Conacre ‘not to blame’ for all of NI’s land fertility issues

Farmers who own ground need to take more responsibility for maintaining land fertility, a senior agri-business manager has warned.

Speaking at an agri-economics briefing for agricultural journalists, Ulster Bank’s senior agriculture manager, Cormac McKervey, said conacre could not be blamed for Northern Ireland’s land fertility problems, given that most of the ground in poor condition is not even managed through the system.

It comes as the system of letting ground comes under increased scrutiny, with critics saying it does not give farmers the security of knowing investments in the land will be returned.

30% of land is managed in conacre

McKervey referenced John Gilliland’s Land Sustainability report, which stated that just 18% of agricultural land in the region was at its optimum fertility.

Critics of conacre have firmly laid the blame there; however, McKervey highlighted that just 30% of land in Northern Ireland is managed this way.

The difference means a significant proportion of under-performing land is either in ownership or long-term lease.
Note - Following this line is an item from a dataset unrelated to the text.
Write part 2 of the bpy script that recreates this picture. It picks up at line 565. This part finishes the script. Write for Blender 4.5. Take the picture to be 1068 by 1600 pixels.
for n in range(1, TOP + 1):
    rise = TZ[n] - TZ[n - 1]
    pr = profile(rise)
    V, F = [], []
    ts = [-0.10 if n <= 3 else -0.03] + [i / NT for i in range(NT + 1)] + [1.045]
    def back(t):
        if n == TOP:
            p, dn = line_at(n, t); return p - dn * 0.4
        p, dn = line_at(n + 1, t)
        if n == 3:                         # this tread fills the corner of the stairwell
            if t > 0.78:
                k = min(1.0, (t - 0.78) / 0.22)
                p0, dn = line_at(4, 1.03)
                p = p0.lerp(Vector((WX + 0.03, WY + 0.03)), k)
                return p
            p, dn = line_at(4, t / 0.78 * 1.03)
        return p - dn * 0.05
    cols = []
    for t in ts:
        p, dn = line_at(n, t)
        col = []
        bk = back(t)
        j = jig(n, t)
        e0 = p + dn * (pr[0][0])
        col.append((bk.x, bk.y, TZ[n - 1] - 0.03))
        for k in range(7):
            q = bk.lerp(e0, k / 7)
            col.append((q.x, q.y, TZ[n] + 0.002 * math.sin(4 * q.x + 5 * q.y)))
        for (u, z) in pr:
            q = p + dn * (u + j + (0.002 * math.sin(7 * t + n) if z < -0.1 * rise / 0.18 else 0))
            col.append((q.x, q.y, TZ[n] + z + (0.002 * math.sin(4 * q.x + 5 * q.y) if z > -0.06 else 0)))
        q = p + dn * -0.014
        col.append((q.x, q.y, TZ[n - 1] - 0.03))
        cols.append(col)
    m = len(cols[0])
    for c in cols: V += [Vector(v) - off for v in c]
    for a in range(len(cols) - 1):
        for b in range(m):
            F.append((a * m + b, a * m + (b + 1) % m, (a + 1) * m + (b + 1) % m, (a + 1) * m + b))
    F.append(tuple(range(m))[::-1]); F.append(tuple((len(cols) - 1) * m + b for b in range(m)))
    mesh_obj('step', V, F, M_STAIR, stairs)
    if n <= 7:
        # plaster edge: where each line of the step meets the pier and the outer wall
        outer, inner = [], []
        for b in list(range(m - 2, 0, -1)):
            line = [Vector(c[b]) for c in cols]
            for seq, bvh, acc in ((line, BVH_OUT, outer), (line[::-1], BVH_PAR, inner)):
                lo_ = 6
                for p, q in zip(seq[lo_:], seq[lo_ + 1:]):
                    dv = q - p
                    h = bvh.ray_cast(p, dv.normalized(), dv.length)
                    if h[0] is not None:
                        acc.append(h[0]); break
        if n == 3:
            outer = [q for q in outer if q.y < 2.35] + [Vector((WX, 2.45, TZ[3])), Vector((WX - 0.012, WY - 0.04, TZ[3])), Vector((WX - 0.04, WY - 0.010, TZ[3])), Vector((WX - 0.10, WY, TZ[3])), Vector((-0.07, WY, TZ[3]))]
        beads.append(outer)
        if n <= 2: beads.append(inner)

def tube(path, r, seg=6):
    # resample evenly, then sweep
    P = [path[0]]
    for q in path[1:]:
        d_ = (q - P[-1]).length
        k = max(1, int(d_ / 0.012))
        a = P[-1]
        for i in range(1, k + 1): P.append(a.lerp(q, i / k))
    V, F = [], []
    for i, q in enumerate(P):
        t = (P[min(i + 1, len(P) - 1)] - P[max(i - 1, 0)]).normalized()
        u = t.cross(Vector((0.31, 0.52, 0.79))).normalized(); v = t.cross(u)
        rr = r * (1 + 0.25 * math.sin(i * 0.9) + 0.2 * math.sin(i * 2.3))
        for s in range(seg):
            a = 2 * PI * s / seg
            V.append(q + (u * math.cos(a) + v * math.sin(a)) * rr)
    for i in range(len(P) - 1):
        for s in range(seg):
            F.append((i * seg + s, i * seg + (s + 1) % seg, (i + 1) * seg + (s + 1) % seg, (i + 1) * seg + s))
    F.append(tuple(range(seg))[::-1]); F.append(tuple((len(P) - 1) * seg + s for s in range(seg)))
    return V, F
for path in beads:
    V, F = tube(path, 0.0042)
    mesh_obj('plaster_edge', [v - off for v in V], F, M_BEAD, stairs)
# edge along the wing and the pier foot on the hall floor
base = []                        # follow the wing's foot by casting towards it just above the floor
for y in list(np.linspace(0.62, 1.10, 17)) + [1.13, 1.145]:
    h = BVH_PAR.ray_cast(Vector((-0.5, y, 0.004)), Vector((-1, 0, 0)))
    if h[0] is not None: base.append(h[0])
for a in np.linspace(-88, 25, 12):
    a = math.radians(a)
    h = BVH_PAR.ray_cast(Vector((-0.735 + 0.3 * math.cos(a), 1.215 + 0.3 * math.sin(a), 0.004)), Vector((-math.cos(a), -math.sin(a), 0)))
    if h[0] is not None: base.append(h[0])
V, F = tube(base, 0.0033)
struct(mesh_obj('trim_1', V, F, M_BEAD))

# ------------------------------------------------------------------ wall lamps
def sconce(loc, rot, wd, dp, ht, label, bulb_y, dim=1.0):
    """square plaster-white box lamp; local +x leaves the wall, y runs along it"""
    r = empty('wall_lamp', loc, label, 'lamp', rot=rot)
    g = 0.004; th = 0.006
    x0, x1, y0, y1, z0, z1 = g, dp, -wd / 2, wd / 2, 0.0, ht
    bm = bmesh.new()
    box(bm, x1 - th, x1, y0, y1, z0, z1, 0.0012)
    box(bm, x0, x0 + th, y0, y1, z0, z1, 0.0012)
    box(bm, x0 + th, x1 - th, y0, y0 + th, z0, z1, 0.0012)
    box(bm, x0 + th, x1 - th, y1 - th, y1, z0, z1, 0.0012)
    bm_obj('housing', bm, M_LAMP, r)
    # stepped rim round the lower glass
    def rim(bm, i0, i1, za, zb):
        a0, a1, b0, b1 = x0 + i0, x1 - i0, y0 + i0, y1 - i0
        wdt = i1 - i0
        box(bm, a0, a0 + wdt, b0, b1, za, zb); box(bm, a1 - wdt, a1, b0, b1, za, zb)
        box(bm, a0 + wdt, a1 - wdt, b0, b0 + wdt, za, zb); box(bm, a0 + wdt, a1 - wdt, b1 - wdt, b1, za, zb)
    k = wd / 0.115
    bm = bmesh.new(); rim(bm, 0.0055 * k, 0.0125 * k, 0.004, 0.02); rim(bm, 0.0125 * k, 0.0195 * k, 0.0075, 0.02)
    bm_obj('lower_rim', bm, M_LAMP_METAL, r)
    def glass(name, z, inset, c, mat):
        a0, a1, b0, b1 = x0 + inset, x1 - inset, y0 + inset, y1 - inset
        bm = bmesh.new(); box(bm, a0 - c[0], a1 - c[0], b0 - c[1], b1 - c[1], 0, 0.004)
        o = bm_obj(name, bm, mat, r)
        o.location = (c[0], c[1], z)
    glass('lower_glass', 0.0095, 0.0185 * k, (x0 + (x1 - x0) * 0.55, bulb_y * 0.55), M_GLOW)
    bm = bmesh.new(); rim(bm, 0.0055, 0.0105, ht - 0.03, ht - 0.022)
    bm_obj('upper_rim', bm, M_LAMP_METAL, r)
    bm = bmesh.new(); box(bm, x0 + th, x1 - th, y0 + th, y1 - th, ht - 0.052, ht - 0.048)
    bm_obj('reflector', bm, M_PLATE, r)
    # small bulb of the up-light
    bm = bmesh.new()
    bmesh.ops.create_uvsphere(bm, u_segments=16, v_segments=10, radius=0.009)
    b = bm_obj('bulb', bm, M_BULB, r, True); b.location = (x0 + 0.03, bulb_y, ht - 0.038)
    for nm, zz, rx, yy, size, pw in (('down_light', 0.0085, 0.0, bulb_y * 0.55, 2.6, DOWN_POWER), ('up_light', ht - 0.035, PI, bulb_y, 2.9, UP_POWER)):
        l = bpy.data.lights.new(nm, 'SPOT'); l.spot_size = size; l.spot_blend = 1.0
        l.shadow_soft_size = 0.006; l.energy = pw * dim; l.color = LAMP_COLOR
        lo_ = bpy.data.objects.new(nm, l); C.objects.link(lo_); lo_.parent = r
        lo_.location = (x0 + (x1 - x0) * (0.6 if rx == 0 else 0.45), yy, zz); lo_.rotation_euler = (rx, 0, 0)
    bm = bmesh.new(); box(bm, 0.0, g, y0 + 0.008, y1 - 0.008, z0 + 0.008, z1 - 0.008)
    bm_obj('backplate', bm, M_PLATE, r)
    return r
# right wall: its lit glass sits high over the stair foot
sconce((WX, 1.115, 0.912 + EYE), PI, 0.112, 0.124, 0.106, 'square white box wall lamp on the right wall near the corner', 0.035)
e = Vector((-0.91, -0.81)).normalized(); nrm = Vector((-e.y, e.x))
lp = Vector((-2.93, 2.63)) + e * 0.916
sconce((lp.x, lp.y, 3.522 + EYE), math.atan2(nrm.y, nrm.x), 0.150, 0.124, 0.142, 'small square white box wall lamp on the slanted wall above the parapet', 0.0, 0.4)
“Truthfully, I can understand why [conacre] land hasn’t been invested in,” he said.

“Because at best a farmer only has it for 10 months – so why make the investment of lime, reseeding, fencing, and drainage?

But what does that say about the land which is owned? It’s quite frightening how little investment goes into it.

“It’s by far our most important resource, and quite incredible to think that’s the case – so there’s an awful lot of work to be done,” McKervey said.

Soil analysis

Just 2% of soil is sampled each year – a figure McKervey said was shockingly low.

“Soil sampling is £10 an acre so investment is very lopsided,” he said.

He added that there had been little interest in a ‘pasture loan’ run by the bank several years ago.

The idea was that the loan would allow farmers to make investments on their land, making repayments over the next four or five years, while the benefits would pay dividends for the next 15-20 years.